In the data below, find each line containing the string "Take" and return it.
# start of Data for processing
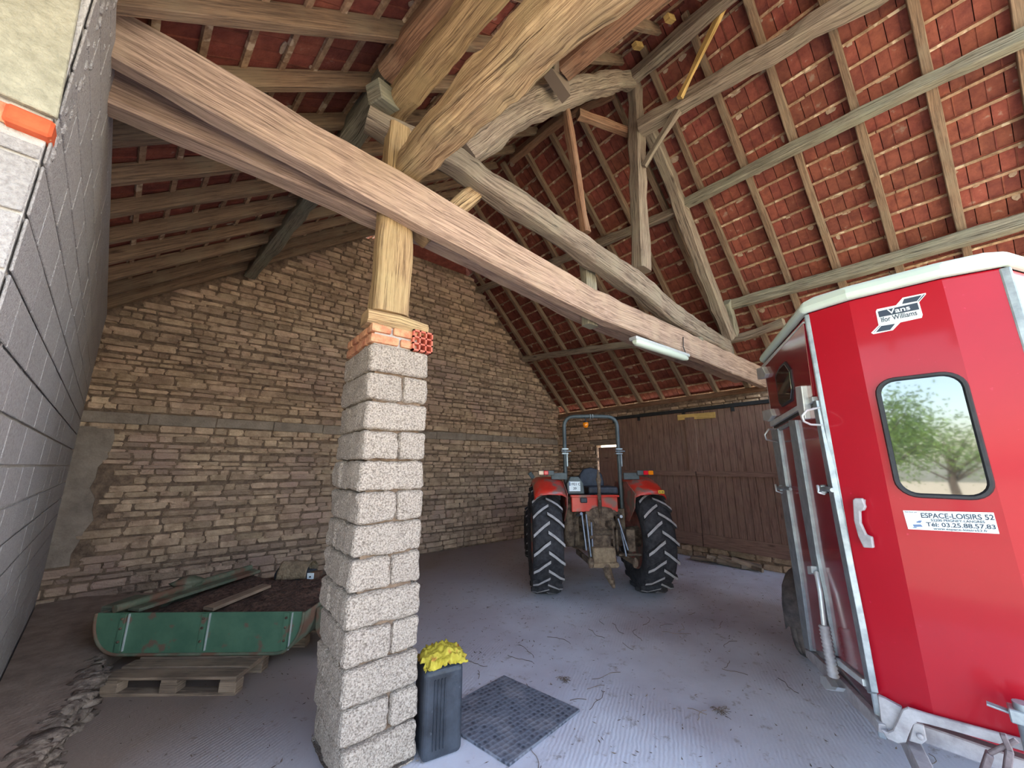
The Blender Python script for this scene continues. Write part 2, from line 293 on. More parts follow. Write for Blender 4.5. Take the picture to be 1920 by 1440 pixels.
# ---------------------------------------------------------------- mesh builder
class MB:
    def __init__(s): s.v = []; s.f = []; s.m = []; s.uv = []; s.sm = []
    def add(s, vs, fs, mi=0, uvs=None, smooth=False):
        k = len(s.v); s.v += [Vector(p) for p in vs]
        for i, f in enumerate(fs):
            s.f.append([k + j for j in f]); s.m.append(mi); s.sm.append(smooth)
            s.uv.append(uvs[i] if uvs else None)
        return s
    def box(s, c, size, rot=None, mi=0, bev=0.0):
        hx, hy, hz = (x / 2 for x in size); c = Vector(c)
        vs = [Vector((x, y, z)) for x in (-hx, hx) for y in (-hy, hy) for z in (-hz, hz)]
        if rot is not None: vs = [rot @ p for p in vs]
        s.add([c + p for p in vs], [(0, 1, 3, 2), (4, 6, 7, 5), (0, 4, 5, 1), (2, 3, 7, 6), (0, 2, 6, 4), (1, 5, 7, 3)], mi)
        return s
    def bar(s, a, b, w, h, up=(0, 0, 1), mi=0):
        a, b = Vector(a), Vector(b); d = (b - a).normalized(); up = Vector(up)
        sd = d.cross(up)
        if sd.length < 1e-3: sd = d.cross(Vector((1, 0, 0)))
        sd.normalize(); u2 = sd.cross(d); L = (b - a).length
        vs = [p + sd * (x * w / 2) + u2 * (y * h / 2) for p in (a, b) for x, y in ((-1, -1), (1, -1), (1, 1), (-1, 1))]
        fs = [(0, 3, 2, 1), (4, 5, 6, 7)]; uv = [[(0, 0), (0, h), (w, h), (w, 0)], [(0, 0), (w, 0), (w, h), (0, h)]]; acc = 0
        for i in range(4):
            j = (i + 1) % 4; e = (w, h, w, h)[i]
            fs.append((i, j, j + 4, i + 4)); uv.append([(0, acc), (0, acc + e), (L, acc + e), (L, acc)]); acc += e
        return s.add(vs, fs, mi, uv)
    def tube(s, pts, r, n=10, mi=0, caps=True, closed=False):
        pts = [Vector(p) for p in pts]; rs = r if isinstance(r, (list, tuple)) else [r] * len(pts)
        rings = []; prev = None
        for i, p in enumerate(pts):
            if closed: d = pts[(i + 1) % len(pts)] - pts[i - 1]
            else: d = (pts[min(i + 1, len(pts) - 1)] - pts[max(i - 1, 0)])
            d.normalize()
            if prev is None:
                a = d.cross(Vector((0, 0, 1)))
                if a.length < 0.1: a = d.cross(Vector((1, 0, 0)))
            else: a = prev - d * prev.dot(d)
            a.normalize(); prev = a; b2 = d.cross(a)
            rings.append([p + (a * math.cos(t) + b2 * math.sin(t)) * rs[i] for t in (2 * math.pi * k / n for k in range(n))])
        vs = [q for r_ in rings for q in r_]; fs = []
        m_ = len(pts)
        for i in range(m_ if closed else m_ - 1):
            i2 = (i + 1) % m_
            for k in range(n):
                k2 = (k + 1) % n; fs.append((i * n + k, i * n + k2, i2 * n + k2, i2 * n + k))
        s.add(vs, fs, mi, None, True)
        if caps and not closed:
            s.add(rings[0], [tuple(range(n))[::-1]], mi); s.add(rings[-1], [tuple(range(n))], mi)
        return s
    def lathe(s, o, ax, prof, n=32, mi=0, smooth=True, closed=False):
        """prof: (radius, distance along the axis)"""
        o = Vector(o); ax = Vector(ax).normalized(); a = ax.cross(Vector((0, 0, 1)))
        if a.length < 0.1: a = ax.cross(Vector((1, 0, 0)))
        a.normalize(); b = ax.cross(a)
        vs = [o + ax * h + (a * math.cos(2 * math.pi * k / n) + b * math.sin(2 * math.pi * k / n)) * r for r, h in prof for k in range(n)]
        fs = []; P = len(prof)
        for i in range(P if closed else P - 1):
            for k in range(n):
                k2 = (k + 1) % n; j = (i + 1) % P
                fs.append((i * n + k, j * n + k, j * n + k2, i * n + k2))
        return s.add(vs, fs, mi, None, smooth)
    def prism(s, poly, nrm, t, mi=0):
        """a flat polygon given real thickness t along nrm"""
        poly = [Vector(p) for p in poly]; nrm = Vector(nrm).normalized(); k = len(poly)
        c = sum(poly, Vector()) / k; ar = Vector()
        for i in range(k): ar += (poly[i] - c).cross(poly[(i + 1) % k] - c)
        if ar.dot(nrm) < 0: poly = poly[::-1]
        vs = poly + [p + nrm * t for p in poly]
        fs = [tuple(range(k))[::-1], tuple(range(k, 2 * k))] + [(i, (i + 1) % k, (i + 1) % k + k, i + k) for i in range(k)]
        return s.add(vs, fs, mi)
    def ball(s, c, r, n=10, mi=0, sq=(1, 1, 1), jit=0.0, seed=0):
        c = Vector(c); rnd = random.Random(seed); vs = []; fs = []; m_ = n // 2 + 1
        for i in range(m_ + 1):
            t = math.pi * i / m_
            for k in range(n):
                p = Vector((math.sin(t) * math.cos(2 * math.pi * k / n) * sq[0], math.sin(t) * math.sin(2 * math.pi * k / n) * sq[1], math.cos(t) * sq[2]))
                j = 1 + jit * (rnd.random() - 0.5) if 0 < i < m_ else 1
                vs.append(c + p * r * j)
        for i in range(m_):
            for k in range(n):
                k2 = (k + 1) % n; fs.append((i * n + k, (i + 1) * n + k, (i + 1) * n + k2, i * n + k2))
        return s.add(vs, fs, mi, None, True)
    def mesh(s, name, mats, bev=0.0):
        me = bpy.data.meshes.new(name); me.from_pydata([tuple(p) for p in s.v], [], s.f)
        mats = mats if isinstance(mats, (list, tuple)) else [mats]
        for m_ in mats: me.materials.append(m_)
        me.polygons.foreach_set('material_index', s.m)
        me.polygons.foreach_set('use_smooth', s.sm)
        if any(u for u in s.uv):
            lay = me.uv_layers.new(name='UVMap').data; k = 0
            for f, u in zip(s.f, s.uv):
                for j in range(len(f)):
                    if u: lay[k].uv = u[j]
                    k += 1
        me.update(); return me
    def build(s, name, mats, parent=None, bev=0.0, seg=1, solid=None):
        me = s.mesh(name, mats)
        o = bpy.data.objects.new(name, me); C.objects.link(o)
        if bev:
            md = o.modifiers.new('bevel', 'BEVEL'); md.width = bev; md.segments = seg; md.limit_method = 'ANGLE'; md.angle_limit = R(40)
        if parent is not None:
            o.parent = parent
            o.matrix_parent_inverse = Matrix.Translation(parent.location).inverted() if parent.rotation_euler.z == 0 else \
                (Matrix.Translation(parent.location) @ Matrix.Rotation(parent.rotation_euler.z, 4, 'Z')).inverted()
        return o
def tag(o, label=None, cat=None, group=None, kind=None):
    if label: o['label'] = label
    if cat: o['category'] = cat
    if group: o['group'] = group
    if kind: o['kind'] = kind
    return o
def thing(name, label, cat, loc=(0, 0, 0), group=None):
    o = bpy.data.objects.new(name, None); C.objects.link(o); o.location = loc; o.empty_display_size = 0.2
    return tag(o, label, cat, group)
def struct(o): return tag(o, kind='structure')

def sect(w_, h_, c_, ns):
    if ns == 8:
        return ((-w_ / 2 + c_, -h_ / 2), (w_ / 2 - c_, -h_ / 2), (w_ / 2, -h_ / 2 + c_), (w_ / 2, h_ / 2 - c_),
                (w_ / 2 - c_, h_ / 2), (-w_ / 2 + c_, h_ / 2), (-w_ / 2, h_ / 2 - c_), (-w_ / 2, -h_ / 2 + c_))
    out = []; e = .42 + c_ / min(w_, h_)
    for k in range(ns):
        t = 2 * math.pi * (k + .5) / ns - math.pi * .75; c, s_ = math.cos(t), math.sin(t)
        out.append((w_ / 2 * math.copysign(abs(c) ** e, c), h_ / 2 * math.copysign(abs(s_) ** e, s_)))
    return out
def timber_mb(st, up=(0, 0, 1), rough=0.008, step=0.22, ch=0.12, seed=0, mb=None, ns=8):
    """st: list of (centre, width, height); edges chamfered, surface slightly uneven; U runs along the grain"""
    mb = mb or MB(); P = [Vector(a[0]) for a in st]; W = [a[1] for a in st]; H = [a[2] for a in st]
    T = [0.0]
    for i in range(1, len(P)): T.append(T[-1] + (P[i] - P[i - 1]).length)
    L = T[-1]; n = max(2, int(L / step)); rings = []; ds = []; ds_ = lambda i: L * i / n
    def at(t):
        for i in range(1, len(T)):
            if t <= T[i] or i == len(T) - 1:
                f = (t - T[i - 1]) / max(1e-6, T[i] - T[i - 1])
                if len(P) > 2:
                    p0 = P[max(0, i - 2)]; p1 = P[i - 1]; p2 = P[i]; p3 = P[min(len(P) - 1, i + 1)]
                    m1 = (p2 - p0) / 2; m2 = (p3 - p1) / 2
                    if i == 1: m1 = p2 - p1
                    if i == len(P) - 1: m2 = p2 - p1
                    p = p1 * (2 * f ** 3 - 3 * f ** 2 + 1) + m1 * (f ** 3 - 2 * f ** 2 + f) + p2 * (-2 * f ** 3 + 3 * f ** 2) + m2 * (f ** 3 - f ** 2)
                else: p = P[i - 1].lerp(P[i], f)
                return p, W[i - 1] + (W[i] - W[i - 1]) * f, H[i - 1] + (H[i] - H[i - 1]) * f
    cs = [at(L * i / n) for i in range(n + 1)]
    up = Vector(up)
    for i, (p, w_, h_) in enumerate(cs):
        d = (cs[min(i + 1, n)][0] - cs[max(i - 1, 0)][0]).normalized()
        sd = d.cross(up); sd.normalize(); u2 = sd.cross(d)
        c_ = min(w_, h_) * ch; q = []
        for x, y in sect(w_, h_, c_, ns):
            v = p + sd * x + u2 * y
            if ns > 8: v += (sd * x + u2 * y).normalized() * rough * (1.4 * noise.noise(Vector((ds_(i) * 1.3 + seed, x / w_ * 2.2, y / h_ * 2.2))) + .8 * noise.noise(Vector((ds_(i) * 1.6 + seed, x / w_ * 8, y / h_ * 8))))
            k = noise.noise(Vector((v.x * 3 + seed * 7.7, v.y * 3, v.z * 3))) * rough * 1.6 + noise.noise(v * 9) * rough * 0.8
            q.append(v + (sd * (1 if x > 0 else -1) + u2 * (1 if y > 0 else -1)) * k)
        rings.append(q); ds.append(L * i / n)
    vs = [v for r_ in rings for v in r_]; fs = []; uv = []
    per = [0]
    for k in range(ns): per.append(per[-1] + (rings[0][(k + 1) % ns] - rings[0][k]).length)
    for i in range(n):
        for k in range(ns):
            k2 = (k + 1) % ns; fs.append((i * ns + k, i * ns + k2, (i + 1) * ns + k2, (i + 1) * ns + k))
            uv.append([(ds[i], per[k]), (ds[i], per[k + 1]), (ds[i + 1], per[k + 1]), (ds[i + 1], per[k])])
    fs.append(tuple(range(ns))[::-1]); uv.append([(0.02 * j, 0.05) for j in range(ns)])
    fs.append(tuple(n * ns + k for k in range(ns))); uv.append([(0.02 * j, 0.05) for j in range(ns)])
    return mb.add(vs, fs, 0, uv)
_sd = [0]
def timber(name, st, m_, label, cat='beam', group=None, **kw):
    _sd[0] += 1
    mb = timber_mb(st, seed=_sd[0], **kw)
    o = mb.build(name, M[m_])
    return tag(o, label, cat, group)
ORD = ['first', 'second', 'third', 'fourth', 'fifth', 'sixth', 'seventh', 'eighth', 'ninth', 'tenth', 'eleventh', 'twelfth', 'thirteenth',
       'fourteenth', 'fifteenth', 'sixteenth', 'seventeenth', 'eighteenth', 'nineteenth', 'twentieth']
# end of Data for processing
# start of Data for processing
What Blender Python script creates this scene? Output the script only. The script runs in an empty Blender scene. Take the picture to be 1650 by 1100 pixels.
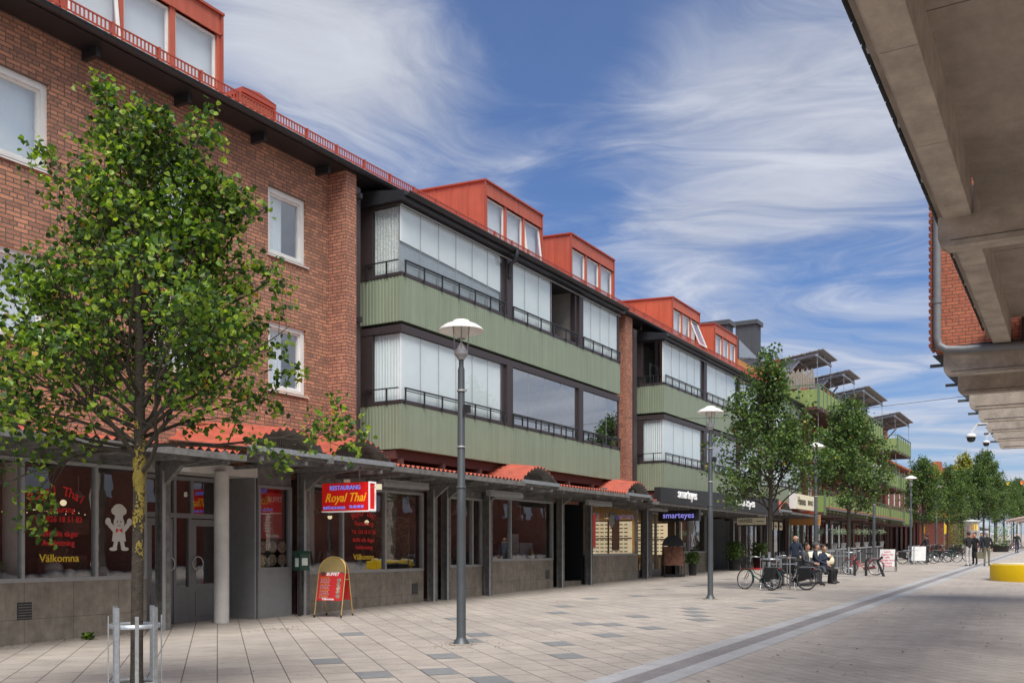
# end of Data for processing
Response:
The Blender Python script for this scene continues. Write part 2, from line 293 on. More parts follow. Write for Blender 4.5. Take the picture to be 1920 by 1440 pixels.
What Blender Python script creates this scene? Output the script only. The script runs in an empty Blender scene. Take the picture to be 1650 by 1100 pixels.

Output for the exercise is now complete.